Pode-se dizer que, apesar desses obstáculos, os elementos principais dos progressos técnicos e científicos referidos entram na conceituação da expressão algo ousada de uma “Revolução Industrial da Idade Média”, como fez o historiador Jean Gimpel. E foram esses elementos que permitiram à Europa continuar desenvolvendo o capitalismo, do qual uma nova onda industrializante se torna mais evidente nos séculos 18 e 19, evidenciando mais uma vez que não é possível pensar em crescimento do conhecimento de forma abrupta. O uso do termo “revolução” é sempre assunto para controvérsias em qualquer campo.
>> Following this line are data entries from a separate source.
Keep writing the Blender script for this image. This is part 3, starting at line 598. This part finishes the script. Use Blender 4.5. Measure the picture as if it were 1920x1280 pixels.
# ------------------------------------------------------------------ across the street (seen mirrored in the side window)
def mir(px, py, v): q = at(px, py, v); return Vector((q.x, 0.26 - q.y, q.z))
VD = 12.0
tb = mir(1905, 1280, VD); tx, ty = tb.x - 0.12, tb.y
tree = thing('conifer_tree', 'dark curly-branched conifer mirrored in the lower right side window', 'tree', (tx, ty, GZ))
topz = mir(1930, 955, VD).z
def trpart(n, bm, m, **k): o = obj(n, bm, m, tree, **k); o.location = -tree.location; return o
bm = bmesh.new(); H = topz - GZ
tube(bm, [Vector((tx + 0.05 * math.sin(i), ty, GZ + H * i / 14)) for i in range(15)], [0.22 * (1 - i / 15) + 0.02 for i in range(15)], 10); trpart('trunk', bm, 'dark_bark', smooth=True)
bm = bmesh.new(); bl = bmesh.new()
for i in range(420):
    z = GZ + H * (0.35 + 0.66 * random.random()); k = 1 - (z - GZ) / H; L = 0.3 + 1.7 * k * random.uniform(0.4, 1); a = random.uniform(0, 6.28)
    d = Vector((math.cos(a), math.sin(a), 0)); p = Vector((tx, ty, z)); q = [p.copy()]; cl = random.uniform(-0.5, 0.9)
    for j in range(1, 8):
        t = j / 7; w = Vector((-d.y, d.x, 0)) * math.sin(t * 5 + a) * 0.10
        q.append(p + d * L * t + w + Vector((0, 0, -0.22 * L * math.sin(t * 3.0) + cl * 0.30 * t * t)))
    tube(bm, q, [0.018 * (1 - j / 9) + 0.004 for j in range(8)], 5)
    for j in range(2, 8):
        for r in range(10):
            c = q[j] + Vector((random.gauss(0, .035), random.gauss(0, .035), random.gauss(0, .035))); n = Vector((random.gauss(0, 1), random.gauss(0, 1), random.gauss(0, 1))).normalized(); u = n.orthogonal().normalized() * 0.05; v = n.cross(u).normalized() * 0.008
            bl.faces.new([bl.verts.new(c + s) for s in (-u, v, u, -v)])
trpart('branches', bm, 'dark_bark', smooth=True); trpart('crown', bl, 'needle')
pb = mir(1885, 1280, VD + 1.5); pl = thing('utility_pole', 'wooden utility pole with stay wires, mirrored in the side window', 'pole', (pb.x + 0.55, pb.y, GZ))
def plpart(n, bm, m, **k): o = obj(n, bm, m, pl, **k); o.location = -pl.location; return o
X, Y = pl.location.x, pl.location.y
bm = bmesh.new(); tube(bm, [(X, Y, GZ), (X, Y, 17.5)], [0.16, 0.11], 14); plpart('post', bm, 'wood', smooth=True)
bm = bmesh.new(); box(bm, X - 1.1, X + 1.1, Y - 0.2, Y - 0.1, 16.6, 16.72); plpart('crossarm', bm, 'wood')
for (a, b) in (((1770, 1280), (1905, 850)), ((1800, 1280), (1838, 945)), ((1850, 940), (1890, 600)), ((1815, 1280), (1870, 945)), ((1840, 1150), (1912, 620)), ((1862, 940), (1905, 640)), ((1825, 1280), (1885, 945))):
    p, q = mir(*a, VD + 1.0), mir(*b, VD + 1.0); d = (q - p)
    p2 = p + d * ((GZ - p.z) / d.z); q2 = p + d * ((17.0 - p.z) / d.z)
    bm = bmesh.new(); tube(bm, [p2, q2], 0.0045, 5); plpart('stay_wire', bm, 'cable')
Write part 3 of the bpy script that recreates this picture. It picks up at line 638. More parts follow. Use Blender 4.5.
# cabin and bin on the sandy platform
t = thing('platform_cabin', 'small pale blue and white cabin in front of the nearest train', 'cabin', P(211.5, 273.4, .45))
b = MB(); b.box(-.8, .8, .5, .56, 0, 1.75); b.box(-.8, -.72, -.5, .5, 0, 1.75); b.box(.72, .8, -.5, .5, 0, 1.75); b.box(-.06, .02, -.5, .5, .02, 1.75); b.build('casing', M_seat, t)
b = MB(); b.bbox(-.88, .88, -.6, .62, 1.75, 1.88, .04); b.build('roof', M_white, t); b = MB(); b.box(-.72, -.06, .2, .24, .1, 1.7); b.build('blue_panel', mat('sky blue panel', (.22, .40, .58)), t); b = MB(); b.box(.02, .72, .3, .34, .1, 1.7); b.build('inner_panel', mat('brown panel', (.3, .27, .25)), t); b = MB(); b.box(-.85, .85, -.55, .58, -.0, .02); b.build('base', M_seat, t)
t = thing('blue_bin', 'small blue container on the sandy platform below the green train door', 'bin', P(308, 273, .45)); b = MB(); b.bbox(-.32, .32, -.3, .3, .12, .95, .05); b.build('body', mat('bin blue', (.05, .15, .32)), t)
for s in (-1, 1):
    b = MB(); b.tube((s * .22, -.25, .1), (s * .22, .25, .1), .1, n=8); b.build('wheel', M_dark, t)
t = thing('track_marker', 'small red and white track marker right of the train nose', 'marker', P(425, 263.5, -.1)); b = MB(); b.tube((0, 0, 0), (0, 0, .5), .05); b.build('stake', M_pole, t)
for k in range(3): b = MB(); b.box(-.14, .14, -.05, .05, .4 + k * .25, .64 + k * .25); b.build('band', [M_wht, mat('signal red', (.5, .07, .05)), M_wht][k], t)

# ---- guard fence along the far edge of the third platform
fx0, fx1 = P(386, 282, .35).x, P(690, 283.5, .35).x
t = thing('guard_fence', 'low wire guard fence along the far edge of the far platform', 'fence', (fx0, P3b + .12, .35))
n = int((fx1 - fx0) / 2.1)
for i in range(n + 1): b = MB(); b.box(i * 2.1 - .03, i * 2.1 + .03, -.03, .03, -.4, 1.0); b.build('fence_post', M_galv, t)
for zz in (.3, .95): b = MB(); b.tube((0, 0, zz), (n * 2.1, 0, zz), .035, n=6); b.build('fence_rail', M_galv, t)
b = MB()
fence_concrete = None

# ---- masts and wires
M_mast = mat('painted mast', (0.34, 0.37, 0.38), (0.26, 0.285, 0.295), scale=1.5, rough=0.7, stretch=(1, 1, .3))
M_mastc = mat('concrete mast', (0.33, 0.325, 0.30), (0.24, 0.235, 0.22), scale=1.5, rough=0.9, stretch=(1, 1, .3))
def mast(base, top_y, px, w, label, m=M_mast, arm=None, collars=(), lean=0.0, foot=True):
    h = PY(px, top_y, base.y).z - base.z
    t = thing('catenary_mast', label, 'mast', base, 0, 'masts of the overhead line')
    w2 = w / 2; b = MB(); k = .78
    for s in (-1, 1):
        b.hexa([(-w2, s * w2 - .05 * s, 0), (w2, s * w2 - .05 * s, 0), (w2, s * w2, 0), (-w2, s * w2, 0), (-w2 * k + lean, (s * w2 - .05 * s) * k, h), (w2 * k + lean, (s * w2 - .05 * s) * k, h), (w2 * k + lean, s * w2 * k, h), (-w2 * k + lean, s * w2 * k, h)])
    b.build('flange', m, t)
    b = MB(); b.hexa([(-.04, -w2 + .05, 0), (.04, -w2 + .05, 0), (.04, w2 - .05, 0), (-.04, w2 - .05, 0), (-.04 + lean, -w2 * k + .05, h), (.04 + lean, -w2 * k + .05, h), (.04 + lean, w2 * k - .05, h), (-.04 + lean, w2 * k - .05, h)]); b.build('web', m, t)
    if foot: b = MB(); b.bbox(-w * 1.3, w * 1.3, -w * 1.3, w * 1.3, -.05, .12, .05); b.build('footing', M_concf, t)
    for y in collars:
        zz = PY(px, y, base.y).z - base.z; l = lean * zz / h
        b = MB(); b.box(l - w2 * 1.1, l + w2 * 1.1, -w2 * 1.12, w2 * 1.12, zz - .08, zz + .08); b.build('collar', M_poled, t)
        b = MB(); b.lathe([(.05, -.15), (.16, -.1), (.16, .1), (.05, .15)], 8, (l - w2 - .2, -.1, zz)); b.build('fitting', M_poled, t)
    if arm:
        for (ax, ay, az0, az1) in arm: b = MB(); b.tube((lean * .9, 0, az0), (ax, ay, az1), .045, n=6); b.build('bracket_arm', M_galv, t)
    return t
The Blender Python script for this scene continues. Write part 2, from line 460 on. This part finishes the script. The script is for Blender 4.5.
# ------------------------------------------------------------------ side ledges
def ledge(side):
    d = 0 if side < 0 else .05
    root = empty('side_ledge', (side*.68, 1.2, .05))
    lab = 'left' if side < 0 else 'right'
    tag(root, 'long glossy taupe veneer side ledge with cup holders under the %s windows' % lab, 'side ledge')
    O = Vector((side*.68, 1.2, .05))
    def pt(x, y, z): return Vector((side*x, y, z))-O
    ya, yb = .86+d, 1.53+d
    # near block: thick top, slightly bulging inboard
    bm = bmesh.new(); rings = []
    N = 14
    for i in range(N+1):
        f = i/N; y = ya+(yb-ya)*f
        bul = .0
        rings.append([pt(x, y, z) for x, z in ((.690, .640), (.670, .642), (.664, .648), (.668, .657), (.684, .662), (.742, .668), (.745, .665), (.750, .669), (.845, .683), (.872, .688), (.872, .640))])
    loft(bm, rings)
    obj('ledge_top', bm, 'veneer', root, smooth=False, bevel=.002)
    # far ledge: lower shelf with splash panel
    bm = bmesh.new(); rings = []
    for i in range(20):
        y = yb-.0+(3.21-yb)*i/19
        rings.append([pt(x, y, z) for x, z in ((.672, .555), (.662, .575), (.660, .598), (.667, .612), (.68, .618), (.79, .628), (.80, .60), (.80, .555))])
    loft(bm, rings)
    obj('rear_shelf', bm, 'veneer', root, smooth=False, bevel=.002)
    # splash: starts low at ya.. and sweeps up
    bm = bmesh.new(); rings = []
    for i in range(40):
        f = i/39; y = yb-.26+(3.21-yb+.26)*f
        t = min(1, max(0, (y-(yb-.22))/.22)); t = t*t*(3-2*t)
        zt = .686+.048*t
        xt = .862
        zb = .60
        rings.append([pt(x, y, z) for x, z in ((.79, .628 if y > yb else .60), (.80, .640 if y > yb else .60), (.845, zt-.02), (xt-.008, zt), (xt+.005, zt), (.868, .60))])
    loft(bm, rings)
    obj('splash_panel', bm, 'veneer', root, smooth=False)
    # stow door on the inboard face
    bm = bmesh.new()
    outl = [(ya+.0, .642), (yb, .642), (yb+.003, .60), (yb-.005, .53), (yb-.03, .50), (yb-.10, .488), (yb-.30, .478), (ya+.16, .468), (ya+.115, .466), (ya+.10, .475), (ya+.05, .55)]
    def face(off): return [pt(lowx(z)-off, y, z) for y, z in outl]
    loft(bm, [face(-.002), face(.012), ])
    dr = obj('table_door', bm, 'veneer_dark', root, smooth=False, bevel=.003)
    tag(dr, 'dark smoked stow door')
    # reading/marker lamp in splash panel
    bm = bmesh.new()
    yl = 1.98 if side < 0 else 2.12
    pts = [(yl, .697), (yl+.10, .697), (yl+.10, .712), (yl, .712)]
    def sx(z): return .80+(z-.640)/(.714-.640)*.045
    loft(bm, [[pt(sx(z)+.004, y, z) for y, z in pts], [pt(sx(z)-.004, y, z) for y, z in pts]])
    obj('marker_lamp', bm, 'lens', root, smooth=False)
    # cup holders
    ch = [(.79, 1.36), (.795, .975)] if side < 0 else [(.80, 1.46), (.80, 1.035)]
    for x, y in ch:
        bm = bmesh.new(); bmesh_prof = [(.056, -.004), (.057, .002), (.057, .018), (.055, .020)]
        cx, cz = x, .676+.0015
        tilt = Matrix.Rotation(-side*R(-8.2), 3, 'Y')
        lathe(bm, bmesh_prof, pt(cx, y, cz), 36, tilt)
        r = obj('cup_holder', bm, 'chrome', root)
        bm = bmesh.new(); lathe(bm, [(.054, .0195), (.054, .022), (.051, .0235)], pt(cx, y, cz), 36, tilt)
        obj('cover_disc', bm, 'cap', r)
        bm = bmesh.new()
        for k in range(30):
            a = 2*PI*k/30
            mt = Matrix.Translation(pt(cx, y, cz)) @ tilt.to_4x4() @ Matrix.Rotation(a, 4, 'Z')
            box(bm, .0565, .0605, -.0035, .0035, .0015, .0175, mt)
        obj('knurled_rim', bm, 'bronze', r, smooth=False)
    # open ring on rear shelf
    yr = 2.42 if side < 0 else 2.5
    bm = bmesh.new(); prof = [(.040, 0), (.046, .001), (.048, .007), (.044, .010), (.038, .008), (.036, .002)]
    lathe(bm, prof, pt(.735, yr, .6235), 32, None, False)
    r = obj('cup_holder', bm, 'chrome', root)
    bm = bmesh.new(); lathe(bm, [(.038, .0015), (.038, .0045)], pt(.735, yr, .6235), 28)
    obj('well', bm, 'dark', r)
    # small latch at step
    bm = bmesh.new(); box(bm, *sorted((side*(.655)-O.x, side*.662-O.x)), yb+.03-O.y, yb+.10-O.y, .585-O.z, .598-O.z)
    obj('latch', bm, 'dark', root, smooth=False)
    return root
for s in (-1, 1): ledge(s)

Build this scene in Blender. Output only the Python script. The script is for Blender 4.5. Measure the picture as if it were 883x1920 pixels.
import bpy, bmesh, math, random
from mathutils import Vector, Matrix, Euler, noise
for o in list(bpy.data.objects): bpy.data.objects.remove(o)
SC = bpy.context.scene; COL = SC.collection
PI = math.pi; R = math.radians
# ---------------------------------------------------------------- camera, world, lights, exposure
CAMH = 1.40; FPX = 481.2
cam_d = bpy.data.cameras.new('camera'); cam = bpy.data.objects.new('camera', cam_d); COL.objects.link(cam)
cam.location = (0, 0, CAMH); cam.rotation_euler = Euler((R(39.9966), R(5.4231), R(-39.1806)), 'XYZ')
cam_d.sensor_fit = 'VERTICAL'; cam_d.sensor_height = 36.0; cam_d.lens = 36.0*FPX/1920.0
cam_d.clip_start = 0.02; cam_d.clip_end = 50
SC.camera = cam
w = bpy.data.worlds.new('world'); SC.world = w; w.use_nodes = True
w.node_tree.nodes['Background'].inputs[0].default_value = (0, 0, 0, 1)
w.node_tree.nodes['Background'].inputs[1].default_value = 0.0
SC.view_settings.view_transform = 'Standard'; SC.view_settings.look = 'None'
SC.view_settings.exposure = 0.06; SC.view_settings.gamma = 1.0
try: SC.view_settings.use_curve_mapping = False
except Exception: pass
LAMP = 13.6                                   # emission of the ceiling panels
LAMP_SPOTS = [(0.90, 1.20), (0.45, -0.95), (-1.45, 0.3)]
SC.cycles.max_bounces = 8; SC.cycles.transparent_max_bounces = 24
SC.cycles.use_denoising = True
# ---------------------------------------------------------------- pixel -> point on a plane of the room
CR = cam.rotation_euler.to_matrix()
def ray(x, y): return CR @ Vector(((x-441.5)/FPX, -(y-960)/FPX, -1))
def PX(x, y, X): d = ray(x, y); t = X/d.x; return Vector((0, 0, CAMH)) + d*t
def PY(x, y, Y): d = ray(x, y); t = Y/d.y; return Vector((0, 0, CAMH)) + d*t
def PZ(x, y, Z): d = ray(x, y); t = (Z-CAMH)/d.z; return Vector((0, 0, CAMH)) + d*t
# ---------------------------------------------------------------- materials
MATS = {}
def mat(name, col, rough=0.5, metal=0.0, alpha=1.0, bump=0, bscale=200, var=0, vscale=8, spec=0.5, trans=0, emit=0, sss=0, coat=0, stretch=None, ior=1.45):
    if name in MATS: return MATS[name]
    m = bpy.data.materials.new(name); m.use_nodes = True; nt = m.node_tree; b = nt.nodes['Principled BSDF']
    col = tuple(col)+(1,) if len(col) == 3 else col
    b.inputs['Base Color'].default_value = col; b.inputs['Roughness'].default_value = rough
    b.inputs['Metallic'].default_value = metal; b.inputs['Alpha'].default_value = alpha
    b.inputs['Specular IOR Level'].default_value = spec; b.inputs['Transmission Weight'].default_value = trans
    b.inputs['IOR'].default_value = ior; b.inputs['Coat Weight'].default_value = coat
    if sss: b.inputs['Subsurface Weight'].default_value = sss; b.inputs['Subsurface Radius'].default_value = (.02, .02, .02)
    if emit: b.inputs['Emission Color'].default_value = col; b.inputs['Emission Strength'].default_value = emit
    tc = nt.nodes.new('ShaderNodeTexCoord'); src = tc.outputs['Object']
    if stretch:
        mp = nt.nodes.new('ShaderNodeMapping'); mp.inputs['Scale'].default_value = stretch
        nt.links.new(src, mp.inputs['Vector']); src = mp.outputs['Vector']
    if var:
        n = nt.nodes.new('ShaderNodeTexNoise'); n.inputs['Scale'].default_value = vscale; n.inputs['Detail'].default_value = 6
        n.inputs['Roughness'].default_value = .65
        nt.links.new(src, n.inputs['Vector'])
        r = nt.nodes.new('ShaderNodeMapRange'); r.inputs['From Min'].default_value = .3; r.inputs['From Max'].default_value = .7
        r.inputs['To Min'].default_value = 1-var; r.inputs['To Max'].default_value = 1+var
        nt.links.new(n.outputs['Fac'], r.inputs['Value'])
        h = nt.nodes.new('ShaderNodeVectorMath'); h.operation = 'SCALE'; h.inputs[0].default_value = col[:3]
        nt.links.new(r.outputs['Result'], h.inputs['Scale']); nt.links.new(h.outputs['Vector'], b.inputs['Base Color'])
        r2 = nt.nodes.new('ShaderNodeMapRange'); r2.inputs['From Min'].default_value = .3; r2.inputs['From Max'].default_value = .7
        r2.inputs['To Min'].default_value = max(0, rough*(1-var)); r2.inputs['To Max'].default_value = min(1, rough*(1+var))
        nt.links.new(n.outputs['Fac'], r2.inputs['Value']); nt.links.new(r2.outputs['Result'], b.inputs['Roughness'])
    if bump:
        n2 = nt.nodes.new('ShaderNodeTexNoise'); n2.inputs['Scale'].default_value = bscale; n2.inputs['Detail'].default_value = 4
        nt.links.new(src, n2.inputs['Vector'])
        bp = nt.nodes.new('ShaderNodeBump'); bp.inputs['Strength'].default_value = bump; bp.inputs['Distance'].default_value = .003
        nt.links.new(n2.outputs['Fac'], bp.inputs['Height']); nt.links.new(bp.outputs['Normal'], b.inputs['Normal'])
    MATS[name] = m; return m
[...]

Voltando à pergunta inicial, os ruídos das atividades humanas de construção e funcionamento das indústrias deveriam ser bastante notórios para os habitantes das urbanizações e arredores naqueles tempos, dado o crescimento acelerado de moinhos, forjas e oficinas. Esses sons, entretanto, não eram exclusivamente vindos de humanos trabalhando, mas também de máquinas. Diversos registros literários daquela época atestam o matraquear de inúmeras manufaturas – além de se queixarem da poluição do ar e das águas (sim, já existia poluição!), decorrente dessas atividades.